Un germe pericoloso da riconoscere. Una domanda a Grillo
mercoledì 10 ottobre 2018

Qualche giorno fa il Papa in Lituania ha pregato perché «Il Signore ci aiuti a riconoscere in tempo il germe di ideologie pericolose». È a partire da questo appello accorato che mi permetto di scriverle, signor Beppe Grillo. Potrei aggiungere che ci accomunano, me e lei, amici che sono stati di ispirazione per entrambi, Wolfgang Sachs, Renzo Piano, Pippo Onufrio, attuale direttore di Greenpeace e Ivan Illich che per me è stato un punto di riferimento e qualcuno con cui ho lavorato per vent’anni dal 1979 fino alla sua morte. Dico questo perché mi piacerebbe essere ascoltato non come il solito intellettuale (so che a lei sono invisi) o il solito giornalista (altra classe difficile). Le scrivo per porle una semplice domanda e per surrogarla con alcune considerazioni che penso lei non possa non condividere. Prima le considerazioni.

Il Papa parla di ideologie pericolose e si riferisce a quelle che hanno funestato i Paesi dell’Est, colpiti prima dal nazi-fascismo e poi dal bolscevismo. Prima di essere sistemi di potere queste ideologie si sono espanse come maniere di trattare il mondo: entrambi 'tagliavano corto' e pensavano che per portare un cambiamento bisognasse adottare una logica di puro cinismo: il fine giustifica i mezzi. Il loro discorso era caratterizzato dall’idea che l’emergenza contro i nemici fosse più importante di una logica che abbracciasse le differenze in un ambito democratico. Fascismo e bolscevismo erano accomunati dall’idea che bisognasse in ogni caso eliminare dalla scena politica coloro che remavano contro.
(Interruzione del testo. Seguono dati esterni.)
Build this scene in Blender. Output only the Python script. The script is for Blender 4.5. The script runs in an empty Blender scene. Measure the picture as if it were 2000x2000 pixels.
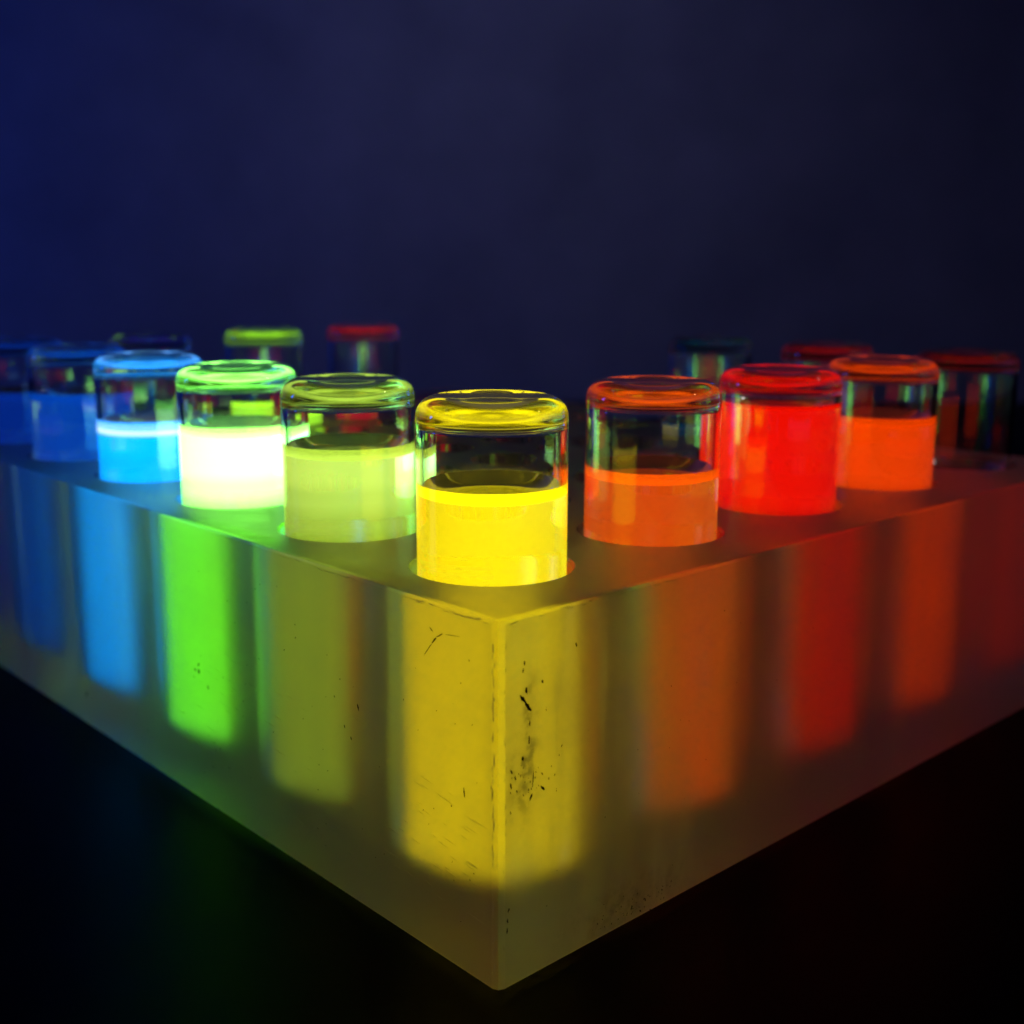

L’ideologia era però ancora più sottile. Invitavano il popolo a seguirli in operazioni di epurazione nei confronti di potenziali nemici. Entrambe vedevano nello straniero in casa, fossero ebrei, rom o quant’altro, e nello straniero che arrivava da fuori un pericolo per l’avanzamento della propria causa. Ed entrambe avevano effetto. La gente si faceva giustizia con le proprie mani, eliminando il nemico, magari aiutata da squadre addette alla somministrazione del ricino o specialiste della violenza pubblica. Credo che però alla base di tutto questo ci fosse la giustificazione cinica di mezzi per arrivare a certi fini. Illich e prima di lui Aldous Huxley hanno scritto di questo. Torniamo al Papa e all’invito che egli rivolge a tutti noi e quindi anche a lei, Beppe Grillo. Siamo capaci di «riconoscere il germe di ideologie pericolose?».
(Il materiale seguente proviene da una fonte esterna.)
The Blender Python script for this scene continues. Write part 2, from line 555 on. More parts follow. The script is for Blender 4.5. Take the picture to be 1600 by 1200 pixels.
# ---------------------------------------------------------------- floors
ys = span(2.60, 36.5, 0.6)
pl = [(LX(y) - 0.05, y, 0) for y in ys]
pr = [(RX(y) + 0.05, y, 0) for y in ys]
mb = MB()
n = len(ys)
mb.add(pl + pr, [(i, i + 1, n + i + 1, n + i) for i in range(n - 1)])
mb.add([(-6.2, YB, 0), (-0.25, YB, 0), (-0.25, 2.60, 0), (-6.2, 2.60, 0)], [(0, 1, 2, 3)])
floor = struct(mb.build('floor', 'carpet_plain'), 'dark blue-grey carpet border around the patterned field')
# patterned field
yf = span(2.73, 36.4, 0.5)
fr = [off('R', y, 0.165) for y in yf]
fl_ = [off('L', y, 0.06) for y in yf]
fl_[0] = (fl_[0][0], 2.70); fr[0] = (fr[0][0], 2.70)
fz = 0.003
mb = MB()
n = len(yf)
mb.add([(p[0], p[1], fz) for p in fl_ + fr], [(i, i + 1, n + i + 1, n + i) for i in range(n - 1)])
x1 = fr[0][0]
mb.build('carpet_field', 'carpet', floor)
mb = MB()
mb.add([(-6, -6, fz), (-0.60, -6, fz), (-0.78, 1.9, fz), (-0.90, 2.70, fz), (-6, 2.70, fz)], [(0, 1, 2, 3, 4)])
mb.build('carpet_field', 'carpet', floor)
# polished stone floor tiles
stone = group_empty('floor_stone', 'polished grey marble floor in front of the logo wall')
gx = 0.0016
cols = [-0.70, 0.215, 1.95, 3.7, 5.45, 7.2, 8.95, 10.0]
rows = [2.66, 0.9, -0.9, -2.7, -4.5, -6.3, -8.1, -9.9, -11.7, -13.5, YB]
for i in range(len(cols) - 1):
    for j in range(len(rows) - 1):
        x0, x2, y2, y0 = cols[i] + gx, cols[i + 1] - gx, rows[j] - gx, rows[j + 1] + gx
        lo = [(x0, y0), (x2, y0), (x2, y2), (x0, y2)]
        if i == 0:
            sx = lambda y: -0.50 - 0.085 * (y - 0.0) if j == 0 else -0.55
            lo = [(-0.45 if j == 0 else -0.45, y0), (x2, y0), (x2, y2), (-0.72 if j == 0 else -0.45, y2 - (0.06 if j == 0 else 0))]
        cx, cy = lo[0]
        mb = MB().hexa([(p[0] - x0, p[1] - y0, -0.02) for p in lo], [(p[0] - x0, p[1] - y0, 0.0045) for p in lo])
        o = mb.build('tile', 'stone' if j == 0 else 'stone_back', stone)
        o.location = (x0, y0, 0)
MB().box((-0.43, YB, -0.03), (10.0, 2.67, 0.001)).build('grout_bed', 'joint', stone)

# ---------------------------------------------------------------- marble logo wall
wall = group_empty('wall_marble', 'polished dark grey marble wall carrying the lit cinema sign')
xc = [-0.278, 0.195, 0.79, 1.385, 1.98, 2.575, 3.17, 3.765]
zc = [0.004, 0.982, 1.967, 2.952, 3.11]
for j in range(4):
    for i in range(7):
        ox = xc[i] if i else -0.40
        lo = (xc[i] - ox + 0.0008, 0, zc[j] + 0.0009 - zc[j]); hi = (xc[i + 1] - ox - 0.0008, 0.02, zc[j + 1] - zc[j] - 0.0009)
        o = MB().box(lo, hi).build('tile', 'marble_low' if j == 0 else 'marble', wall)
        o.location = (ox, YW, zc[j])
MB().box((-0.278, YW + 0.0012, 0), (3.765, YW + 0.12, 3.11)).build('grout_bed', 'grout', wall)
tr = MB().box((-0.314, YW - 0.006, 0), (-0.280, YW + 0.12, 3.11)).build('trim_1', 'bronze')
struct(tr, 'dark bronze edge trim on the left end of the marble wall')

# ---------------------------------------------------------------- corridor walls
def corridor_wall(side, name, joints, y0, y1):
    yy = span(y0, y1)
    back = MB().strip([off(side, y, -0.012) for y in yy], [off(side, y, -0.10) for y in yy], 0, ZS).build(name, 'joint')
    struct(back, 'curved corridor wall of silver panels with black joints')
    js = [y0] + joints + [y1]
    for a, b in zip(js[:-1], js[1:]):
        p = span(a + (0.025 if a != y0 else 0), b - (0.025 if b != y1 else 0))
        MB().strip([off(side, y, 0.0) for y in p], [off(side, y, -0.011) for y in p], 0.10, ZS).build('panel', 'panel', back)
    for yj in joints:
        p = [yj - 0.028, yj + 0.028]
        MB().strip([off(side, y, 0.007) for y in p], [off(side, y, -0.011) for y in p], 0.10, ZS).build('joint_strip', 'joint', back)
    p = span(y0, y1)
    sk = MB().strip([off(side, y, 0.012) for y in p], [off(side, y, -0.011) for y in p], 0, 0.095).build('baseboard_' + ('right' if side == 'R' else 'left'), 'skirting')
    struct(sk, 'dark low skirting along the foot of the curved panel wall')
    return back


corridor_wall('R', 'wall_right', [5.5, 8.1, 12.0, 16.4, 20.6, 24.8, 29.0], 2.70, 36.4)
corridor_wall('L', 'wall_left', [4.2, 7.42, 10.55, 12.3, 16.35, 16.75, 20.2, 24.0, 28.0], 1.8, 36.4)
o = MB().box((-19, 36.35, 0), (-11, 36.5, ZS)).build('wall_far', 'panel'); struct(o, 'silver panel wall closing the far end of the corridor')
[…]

È un invito a cogliere i segni dei tempi, cosa che lei ha sempre saputo fare fino a qualche tempo fa. I segni sono intorno a noi. Intolleranza, violenza diffusa, attacchi alle persone con idee diverse, e dall’altra parte politici che si servono del loro potere per indurre tutto questo, salvo poi lavarsene le mani quando vengono richiamati a un senso di responsabilità. Da molte parti si respira un’aria che somiglia a quella della fine della Repubblica di Weimar o molto semplicemente si sente un’aria di 'manganello'. Glielo dico non da sinistra, come potrebbe pensare, ma da cattolico che crede che nulla possa giustificare il cinismo e nulla possa giustificare la violenza.

Perché mi rivolgo a lei? Perché penso che in quanto artista, critico del presente e persona attenta lei non sia ancora un cinico. Cioè non pensi che la politica giustifichi l’abdicazione dei valori, la rinuncia ai propri ideali. E credo che lei condivida un certo senso cristiano del vivere insieme che non permette che l’odio si propaghi perché esso, come si sa torna sempre indietro, e comunque fa restare le società bloccate in un rancore infinito. La domanda, molto semplice che le pongo è, signor Grillo, ci salverà lei dal pericolo di un fascismo che si avvicina?